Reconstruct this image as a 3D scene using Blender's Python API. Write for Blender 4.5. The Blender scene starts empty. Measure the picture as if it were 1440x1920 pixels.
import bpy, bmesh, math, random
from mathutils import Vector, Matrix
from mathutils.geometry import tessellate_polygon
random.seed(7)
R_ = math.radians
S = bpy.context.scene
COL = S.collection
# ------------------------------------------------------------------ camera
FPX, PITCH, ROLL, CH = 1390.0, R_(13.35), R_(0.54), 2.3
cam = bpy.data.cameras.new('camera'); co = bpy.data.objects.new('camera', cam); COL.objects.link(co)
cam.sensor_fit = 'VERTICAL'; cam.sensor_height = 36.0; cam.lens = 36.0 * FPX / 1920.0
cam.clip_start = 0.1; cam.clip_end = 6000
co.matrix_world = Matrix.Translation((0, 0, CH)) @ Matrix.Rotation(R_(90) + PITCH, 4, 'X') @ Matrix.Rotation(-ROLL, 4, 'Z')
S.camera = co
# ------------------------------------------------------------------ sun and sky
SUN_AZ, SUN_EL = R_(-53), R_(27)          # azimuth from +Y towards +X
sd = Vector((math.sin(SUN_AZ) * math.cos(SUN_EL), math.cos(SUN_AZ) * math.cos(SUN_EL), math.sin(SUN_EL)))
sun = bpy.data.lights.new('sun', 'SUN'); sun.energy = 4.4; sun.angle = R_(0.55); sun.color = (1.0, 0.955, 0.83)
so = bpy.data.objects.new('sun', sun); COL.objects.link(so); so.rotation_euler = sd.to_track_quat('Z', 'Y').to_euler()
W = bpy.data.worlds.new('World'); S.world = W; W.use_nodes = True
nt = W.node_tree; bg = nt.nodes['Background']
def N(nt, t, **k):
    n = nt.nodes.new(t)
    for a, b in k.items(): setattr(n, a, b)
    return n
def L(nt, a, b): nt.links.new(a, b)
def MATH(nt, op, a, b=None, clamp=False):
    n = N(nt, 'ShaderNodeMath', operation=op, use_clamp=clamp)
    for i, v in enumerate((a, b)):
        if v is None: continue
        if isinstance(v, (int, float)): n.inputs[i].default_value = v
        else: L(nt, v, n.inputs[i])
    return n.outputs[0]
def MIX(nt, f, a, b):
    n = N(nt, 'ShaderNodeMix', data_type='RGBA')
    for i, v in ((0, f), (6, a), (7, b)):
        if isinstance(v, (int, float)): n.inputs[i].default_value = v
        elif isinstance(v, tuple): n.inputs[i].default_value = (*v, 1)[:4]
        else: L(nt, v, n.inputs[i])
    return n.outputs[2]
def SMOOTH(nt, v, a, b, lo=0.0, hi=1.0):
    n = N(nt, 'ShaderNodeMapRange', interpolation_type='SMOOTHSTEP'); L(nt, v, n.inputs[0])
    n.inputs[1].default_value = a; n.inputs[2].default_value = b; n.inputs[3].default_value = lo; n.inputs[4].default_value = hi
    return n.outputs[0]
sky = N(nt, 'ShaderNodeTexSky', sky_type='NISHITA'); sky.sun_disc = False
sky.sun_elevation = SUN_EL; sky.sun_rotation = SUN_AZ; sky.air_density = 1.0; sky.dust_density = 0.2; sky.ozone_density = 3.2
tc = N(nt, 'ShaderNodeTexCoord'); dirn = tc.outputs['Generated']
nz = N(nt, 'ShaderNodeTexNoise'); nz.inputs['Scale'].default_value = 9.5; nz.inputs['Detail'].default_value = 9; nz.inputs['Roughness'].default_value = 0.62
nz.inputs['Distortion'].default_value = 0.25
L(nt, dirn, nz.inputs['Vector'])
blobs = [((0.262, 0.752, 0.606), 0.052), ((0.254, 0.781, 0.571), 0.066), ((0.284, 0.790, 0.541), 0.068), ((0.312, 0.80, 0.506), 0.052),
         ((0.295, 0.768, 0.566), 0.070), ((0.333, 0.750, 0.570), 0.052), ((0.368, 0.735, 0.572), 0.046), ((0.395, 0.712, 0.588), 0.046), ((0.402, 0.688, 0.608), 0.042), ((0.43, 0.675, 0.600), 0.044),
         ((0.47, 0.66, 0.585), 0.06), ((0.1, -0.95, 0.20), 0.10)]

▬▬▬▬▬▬

Written exercise —
Set down every line of the listing above again, exactly as given.

Complete answer —
Reconstruct this image as a 3D scene using Blender's Python API. Write for Blender 4.5. The Blender scene starts empty. Measure the picture as if it were 1440x1920 pixels.
import bpy, bmesh, math, random
from mathutils import Vector, Matrix
from mathutils.geometry import tessellate_polygon
random.seed(7)
R_ = math.radians
S = bpy.context.scene
COL = S.collection
# ------------------------------------------------------------------ camera
FPX, PITCH, ROLL, CH = 1390.0, R_(13.35), R_(0.54), 2.3
cam = bpy.data.cameras.new('camera'); co = bpy.data.objects.new('camera', cam); COL.objects.link(co)
cam.sensor_fit = 'VERTICAL'; cam.sensor_height = 36.0; cam.lens = 36.0 * FPX / 1920.0
cam.clip_start = 0.1; cam.clip_end = 6000
co.matrix_world = Matrix.Translation((0, 0, CH)) @ Matrix.Rotation(R_(90) + PITCH, 4, 'X') @ Matrix.Rotation(-ROLL, 4, 'Z')
S.camera = co
# ------------------------------------------------------------------ sun and sky
SUN_AZ, SUN_EL = R_(-53), R_(27)          # azimuth from +Y towards +X
sd = Vector((math.sin(SUN_AZ) * math.cos(SUN_EL), math.cos(SUN_AZ) * math.cos(SUN_EL), math.sin(SUN_EL)))
sun = bpy.data.lights.new('sun', 'SUN'); sun.energy = 4.4; sun.angle = R_(0.55); sun.color = (1.0, 0.955, 0.83)
so = bpy.data.objects.new('sun', sun); COL.objects.link(so); so.rotation_euler = sd.to_track_quat('Z', 'Y').to_euler()
W = bpy.data.worlds.new('World'); S.world = W; W.use_nodes = True
nt = W.node_tree; bg = nt.nodes['Background']
def N(nt, t, **k):
    n = nt.nodes.new(t)
    for a, b in k.items(): setattr(n, a, b)
    return n
def L(nt, a, b): nt.links.new(a, b)
def MATH(nt, op, a, b=None, clamp=False):
    n = N(nt, 'ShaderNodeMath', operation=op, use_clamp=clamp)
    for i, v in enumerate((a, b)):
        if v is None: continue
        if isinstance(v, (int, float)): n.inputs[i].default_value = v
        else: L(nt, v, n.inputs[i])
    return n.outputs[0]
def MIX(nt, f, a, b):
    n = N(nt, 'ShaderNodeMix', data_type='RGBA')
    for i, v in ((0, f), (6, a), (7, b)):
        if isinstance(v, (int, float)): n.inputs[i].default_value = v
        elif isinstance(v, tuple): n.inputs[i].default_value = (*v, 1)[:4]
        else: L(nt, v, n.inputs[i])
    return n.outputs[2]
def SMOOTH(nt, v, a, b, lo=0.0, hi=1.0):
    n = N(nt, 'ShaderNodeMapRange', interpolation_type='SMOOTHSTEP'); L(nt, v, n.inputs[0])
    n.inputs[1].default_value = a; n.inputs[2].default_value = b; n.inputs[3].default_value = lo; n.inputs[4].default_value = hi
    return n.outputs[0]
sky = N(nt, 'ShaderNodeTexSky', sky_type='NISHITA'); sky.sun_disc = False
sky.sun_elevation = SUN_EL; sky.sun_rotation = SUN_AZ; sky.air_density = 1.0; sky.dust_density = 0.2; sky.ozone_density = 3.2
tc = N(nt, 'ShaderNodeTexCoord'); dirn = tc.outputs['Generated']
nz = N(nt, 'ShaderNodeTexNoise'); nz.inputs['Scale'].default_value = 9.5; nz.inputs['Detail'].default_value = 9; nz.inputs['Roughness'].default_value = 0.62
nz.inputs['Distortion'].default_value = 0.25
L(nt, dirn, nz.inputs['Vector'])
blobs = [((0.262, 0.752, 0.606), 0.052), ((0.254, 0.781, 0.571), 0.066), ((0.284, 0.790, 0.541), 0.068), ((0.312, 0.80, 0.506), 0.052),
         ((0.295, 0.768, 0.566), 0.070), ((0.333, 0.750, 0.570), 0.052), ((0.368, 0.735, 0.572), 0.046), ((0.395, 0.712, 0.588), 0.046), ((0.402, 0.688, 0.608), 0.042), ((0.43, 0.675, 0.600), 0.044),
         ((0.47, 0.66, 0.585), 0.06), ((0.1, -0.95, 0.20), 0.10)]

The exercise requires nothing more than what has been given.